▸ **RAW DATA**:
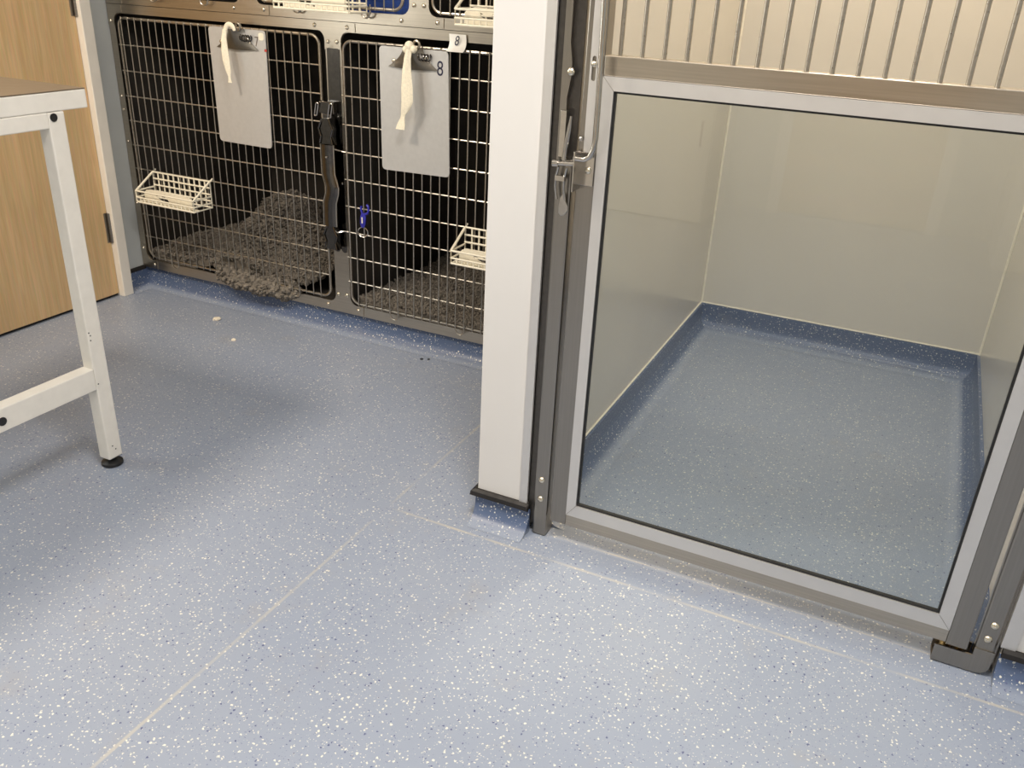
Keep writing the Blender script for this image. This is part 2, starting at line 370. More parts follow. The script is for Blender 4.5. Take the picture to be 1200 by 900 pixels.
# ------------------------------------------------------------------ cages
CY = 2.970                                     # front plane of the cage bank
def shell(x0, x1, z0, z1, y1=3.95):
    t = .012
    return MB().box(x0, x0+t, CY+.004, y1, z0, z1).box(x1-t, x1, CY+.004, y1, z0, z1).box(x0+t, x1-t, CY+.004, y1, z0, z0+t).box(x0+t, x1-t, CY+.004, y1, z1-t, z1).box(x0+t, x1-t, y1-t, y1, z0+t, z1-t)
def wire_door(parent, x0, x1, z0, z1, vx, hz, loops=(), ext=.014, right_ext=0):
    fr = MB().tube([(x, CY-.015, z) for x, z in rr(x0, x1, z0, z1, .038, 7)], .0062, 8, closed=True)
    gate = obj('wire_gate', fr, M['wire'], parent, smooth=True)
    g = MB()
    for x in vx: g.tube([(x, CY-.0235, z0-.006), (x, CY-.0235, z1+.006)], .0029, 6)
    obj('upright_wires', g, M['wire'], gate, smooth=True)
    g = MB()
    for z in hz: g.tube([(x0-ext, CY-.0165, z), (x1+right_ext, CY-.0165, z)], .0032, 6)
    obj('cross_wires', g, M['wire'], gate, smooth=True)
    for xa in loops:
        xb = xa+.042
        zz = z0-.006
        pts = [(xa, CY-.0235, zz+.02), (xa, CY-.0235, zz-.006)]+[((xa+xb)/2-.021*math.cos(a), CY-.0235, zz-.006-.022*math.sin(a)) for a in [PI*i/8 for i in range(1, 8)]]+[(xb, CY-.0235, zz-.006), (xb, CY-.0235, zz+.02)]
        obj('wire_loop', MB().tube(pts, .0034, 6), M['wire'], gate, smooth=True)
    return gate
def seq(a, b, d):
    out = []; x = a
    while x < b: out.append(x); x += d
    return out

# lower left
cg = 'steel cages of the two-row bank'
cA = thing('animal_cage', 'lower left stainless steel cage beside the oak door with a rumpled grey fleece inside', 'cage', (-2.8, CY, .098), cg)
obj('face_frame', MB().plate([(-3.402, .098), (-2.1925, .098), (-2.1925, 1.302), (-3.402, 1.302)], [rr(-3.366, -2.229, .143, 1.266, .035)], CY, .010), M['steel_h'], cA)
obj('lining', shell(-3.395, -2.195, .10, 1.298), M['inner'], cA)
gA = wire_door(cA, -3.331, -2.251, .166, 1.248, seq(-3.3066, -2.27, .0403), [.2665, .3745, .4835, .5925, .7015, .8105, .9195, 1.0285, 1.1375], (-3.1853, -2.459))
# lower right
cB = thing('animal_cage', 'lower right steel cage whose gate holds the clipboard marked 8', 'cage', (-1.6, CY, .098), cg)
obj('face_frame', MB().plate([(-2.1915, .098), (-.998, .098), (-.998, 1.302), (-2.1915, 1.302)], [rr(-2.153, -1.035, .143, 1.266, .035)], CY, .010), M['steel_h'], cB)
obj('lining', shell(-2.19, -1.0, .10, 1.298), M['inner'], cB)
gB = wire_door(cB, -2.137, -1.05, .160, 1.236, seq(-2.0976, -1.07, .0402), [.2565, .3655, .4765, .5870, .6985, .8095, .9195, 1.0310, 1.1400], (-1.936, -1.6142))
# upper row
cC = thing('animal_cage', 'upper left cage of the steel bank, nearest the oak door', 'cage', (-3.0, CY, 1.304), cg)
cD = thing('animal_cage', 'upper middle cage of the bank with blue bedding inside', 'cage', (-2.2, CY, 1.304), cg)
cE = thing('animal_cage', 'upper right cage of the bank, next to the white partition', 'cage', (-1.4, CY, 1.304), cg)
uz = [1.352+.1085*i for i in range(1, 6)]
for c, a, b, oa, ob, lp in ((cC, -3.402, -2.6015, -3.366, -2.643, (-3.119, -2.838)), (cD, -2.6005, -1.8015, -2.56, -1.841, (-2.365, -2.044)), (cE, -1.8005, -.998, -1.757, -1.035, (-1.56, -1.24))):
    obj('face_frame', MB().plate([(a, 1.304), (b, 1.304), (b, 2.10), (a, 2.10)], [rr(oa, ob, 1.343, 2.05, .035)], CY, .010), M['steel_h'], c)
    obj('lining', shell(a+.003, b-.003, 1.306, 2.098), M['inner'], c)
    wire_door(c, oa+.022, ob-.022, 1.358, 2.03, seq(oa+.058, ob-.03, .0402), [1.44, 1.55, 1.66, 1.77, 1.88, 1.99], lp)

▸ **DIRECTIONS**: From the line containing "2.098), M['inner'], c)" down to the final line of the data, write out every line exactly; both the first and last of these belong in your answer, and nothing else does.

▸ **TASK OUTPUT**:
    obj('lining', shell(a+.003, b-.003, 1.306, 2.098), M['inner'], c)
    wire_door(c, oa+.022, ob-.022, 1.358, 2.03, seq(oa+.058, ob-.03, .0402), [1.44, 1.55, 1.66, 1.77, 1.88, 1.99], lp)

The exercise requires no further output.